I can’t remember ever having heard someone called a tampon or a dildohead before my time with Sinclair Strange’s I Want to Be Human at PAX East this past weekend. Strange’s action-platformer puts you in control of a shotgun-toting girl on a sanguinary revenge mission. You see, some terribly evil force or another has turned the girl into a vampire and her boyfriend into a hat. As you might imagine, she’s feeling ready to distribute vengeful shotgun shells and vulgarities in near equal measure.
“It’s definitely a little bit un-PC in that regard, and the bosses get a bit crazy,” says Samuel Elphick of publisher Rising Star Games. “I think there’s a Sargent — I don’t want to say his name just because I get it wrong, but there are some pretty…inspiring boss designs, let’s say.”
I didn’t get to see any boss encounters in my 20 or 30 minutes with the game at PAX, so the jury is still out on just how inspiring those designs are, though it appears from the trailer below that one of them is some sort of giant, weaponized Game Boy. But Strange promises that they’re “kind of like Dark Souls-esque where it’s all about learning their attack patterns and how to get past incoming attacks, and they’re definitely eccentric, to say the least. Very full of character, all hand-drawn and very different.”
What isn’t up for debate is that I Want to Be Human is one crude game. I don’t mean that in the second definition way of lacking in polish or completeness — in fact, the game is out on Steam right now, so it’s all finished, though an Xbox One release won’t happen until later this year.
What I mean, then, is that it’s not uncommon for the vampire girl to take damage and call her aggressor something crass. If you’re easily offended by foul language, this is not the game for you. If not, the potty mouth is pretty amusing, though it’s impossible to say if it will remain so over the course of the full game. That will likely depend on just how many naughty words are in the vampire girl’s dictionary and how varied they are.
According to Elphick, there are enough of these insults and they’re creative enough to have caused some localization problems for the team. “We really got to know just how crazy it is when we had to take the translation documents and take them from English and translate into Spanish, French and German,” says Elphick. “You start having to look for crazy language that imitates the English.”
The little vampire who just wants to be human again will have plenty of reason to scream profanities on her quest: I Want to Be Human is not an easy game. Bottomless pits, giant laser beams firing in sequence, cannons and trigger-happy baddies were the main obstacles on display in the PAX demo, and each did an efficient job of doling out death. I imagine none of them would have been overly difficult on their own, mind you, but all of them come together to form what can only be described as complete anarchy.
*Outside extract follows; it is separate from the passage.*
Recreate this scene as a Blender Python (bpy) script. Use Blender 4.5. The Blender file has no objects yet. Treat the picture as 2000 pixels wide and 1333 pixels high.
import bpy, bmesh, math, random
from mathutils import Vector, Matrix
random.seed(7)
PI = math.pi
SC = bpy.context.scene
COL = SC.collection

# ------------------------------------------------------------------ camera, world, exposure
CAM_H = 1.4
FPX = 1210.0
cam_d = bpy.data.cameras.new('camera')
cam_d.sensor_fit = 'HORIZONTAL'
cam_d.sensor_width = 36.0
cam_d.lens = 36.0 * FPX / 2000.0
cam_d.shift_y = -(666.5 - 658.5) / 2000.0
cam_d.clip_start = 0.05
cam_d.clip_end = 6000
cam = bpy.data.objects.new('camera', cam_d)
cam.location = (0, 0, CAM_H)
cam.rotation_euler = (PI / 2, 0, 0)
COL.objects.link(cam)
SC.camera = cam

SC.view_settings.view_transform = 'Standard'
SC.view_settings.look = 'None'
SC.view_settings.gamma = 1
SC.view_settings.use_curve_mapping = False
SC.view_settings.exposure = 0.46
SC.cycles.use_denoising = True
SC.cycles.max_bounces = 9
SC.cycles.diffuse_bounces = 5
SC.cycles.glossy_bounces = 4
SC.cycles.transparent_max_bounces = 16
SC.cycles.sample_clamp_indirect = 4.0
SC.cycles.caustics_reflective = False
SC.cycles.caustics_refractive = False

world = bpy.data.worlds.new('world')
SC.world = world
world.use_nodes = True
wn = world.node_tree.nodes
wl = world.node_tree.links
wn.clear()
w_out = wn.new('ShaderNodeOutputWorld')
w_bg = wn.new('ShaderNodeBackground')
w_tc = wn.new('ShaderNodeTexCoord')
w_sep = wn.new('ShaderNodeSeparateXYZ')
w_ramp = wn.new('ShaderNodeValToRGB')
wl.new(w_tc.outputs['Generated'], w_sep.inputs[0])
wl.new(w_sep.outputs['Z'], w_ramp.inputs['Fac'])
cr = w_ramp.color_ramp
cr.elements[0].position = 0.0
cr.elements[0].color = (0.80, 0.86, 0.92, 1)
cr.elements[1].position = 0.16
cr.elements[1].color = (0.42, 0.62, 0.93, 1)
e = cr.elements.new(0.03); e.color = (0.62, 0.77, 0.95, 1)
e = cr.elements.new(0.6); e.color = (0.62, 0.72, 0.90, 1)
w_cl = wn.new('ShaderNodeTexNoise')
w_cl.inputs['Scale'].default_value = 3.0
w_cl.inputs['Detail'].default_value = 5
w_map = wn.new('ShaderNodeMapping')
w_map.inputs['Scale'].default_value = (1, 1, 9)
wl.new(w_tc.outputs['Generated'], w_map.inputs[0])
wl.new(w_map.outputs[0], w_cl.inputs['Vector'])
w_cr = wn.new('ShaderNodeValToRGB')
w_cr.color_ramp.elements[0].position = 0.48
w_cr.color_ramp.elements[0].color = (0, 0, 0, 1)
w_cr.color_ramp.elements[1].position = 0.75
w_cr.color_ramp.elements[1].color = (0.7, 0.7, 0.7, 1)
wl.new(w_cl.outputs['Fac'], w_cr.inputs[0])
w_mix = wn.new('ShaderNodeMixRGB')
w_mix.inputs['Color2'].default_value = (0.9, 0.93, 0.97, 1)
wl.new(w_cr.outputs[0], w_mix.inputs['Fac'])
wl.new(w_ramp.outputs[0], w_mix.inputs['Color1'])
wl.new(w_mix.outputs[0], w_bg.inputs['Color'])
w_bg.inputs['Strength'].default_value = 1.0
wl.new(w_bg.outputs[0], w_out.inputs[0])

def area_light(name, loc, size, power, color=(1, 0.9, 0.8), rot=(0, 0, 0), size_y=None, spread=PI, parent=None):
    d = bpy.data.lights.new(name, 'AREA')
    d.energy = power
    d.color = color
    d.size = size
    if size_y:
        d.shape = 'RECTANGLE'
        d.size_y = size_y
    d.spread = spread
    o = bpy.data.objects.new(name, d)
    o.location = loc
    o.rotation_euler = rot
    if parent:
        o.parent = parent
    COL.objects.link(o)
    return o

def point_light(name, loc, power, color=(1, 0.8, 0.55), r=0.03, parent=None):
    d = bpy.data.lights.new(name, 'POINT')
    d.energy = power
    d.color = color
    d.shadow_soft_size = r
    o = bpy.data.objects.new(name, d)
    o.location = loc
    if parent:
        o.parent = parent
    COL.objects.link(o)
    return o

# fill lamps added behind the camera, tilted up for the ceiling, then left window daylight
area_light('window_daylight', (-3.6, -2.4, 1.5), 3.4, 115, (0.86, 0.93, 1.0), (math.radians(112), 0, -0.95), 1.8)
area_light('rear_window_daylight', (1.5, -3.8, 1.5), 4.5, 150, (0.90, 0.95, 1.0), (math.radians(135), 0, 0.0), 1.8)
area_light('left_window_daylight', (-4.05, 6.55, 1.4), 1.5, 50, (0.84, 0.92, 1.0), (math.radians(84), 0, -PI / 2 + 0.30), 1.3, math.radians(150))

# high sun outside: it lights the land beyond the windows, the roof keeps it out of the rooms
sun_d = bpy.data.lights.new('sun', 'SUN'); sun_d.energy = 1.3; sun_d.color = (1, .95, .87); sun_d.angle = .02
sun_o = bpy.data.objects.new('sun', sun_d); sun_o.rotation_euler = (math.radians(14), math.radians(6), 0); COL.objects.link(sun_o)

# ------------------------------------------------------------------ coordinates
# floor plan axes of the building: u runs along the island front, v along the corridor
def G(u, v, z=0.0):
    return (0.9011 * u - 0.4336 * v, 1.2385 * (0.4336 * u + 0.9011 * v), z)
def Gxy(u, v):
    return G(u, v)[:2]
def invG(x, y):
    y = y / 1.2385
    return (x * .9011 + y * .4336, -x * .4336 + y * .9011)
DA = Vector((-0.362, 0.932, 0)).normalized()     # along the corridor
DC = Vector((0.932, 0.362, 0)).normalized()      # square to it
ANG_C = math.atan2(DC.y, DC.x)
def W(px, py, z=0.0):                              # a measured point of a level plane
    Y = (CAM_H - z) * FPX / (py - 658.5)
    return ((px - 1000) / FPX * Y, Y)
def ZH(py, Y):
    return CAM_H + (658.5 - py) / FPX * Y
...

In fact, there is often so much happening on screen — all of it being restricted to a red/gray/white/black color palette — that the biggest enemy is your inability to see clearly what lies ahead. This got so crazy in one section that I repeatedly died by walking merrily into oncoming cannonballs purely because I couldn’t see them as they blended in with the litany of other moving objects on the screen. In a way, this was a bit frustrating, but never so much that I wanted to just put down the game and stop playing. Instead, this felt like one of those games that you’ll want to keep jumping back into to show it who’s boss. Apparently, that’s kind of the point.
“When you watch [Strange] play it, he’s like really intense and quick. It’s definitely one of those games where the more you play it the more you get used to the incoming stuff and dodging around it, says Elphick. “It’s pretty chaotic, just from that sort of alternative/indie platformer angle that is definitely intentional. It gets a bit crazy.”
Indeed it does, particularly in a level cleverly designed to look like you’re playing a malfunctioning Nintendo Entertainment System game, with artifacts being frozen on parts of the screen and bits of code and other elements popping in and out of existence. So faithful to the 1980s experience of playing such games is this level, that I was tempted to try alternately holding in the nonexistent power and reset buttons and blowing into the nonexistent cartridge reader slot.
Of course, the one-part-nightmarish, one-part-nostalgic experience comes to an end pretty quickly when the player-character calls someone a dildohead. I don’t remember Mario, Mega Man or Simon Belmont ever using that line.